# Data extract start

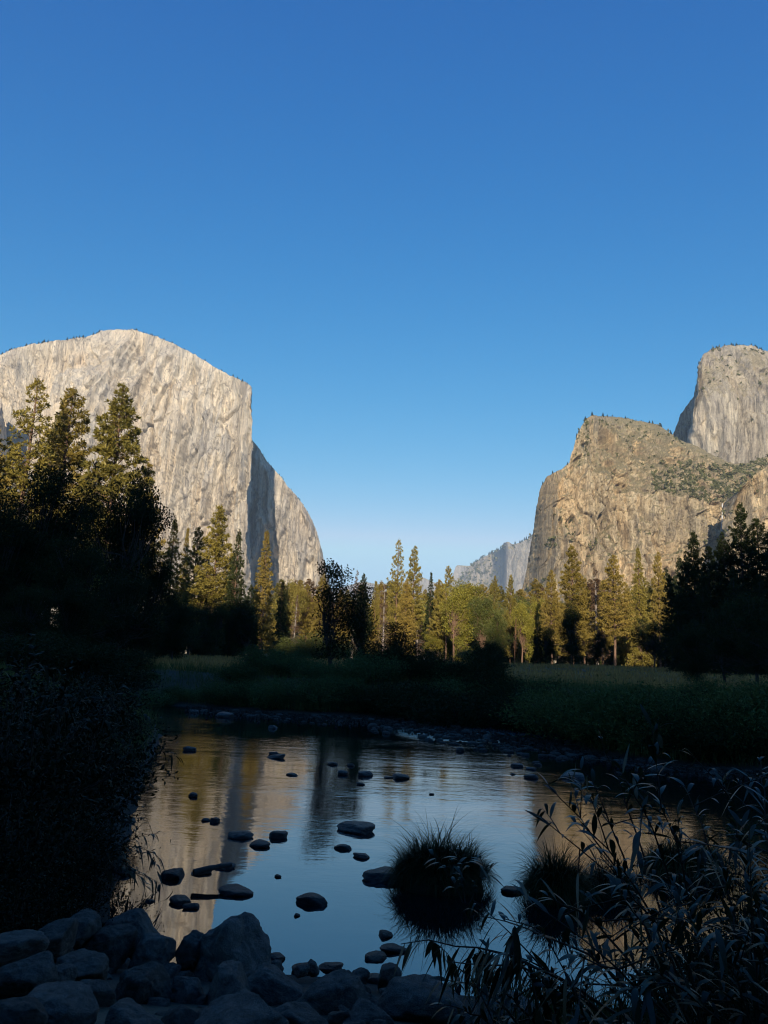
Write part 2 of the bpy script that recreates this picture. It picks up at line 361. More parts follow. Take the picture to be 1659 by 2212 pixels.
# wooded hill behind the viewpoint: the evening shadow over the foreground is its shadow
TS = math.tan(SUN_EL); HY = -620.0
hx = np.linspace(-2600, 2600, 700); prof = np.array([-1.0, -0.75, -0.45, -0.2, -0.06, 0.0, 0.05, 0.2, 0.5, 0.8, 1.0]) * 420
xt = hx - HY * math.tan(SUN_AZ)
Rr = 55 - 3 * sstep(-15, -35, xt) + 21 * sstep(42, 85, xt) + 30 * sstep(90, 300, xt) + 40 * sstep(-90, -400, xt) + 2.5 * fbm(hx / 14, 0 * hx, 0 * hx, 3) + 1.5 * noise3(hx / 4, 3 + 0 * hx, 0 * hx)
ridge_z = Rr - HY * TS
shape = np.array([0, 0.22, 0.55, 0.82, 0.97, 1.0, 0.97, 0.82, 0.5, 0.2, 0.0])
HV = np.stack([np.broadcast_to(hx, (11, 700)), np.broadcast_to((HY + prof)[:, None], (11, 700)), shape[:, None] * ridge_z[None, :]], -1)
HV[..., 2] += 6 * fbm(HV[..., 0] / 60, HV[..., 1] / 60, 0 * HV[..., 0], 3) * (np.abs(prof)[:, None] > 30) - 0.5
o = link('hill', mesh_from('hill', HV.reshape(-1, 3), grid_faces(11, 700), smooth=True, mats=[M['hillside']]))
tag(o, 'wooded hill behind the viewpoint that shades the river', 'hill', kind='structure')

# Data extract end

What you are asked to do :: Reproduce the data above in full, exactly as it is, with the pictures left out.

Exercise result ::
Write part 2 of the bpy script that recreates this picture. It picks up at line 361. More parts follow. Take the picture to be 1659 by 2212 pixels.
# wooded hill behind the viewpoint: the evening shadow over the foreground is its shadow
TS = math.tan(SUN_EL); HY = -620.0
hx = np.linspace(-2600, 2600, 700); prof = np.array([-1.0, -0.75, -0.45, -0.2, -0.06, 0.0, 0.05, 0.2, 0.5, 0.8, 1.0]) * 420
xt = hx - HY * math.tan(SUN_AZ)
Rr = 55 - 3 * sstep(-15, -35, xt) + 21 * sstep(42, 85, xt) + 30 * sstep(90, 300, xt) + 40 * sstep(-90, -400, xt) + 2.5 * fbm(hx / 14, 0 * hx, 0 * hx, 3) + 1.5 * noise3(hx / 4, 3 + 0 * hx, 0 * hx)
ridge_z = Rr - HY * TS
shape = np.array([0, 0.22, 0.55, 0.82, 0.97, 1.0, 0.97, 0.82, 0.5, 0.2, 0.0])
HV = np.stack([np.broadcast_to(hx, (11, 700)), np.broadcast_to((HY + prof)[:, None], (11, 700)), shape[:, None] * ridge_z[None, :]], -1)
HV[..., 2] += 6 * fbm(HV[..., 0] / 60, HV[..., 1] / 60, 0 * HV[..., 0], 3) * (np.abs(prof)[:, None] > 30) - 0.5
o = link('hill', mesh_from('hill', HV.reshape(-1, 3), grid_faces(11, 700), smooth=True, mats=[M['hillside']]))
tag(o, 'wooded hill behind the viewpoint that shades the river', 'hill', kind='structure')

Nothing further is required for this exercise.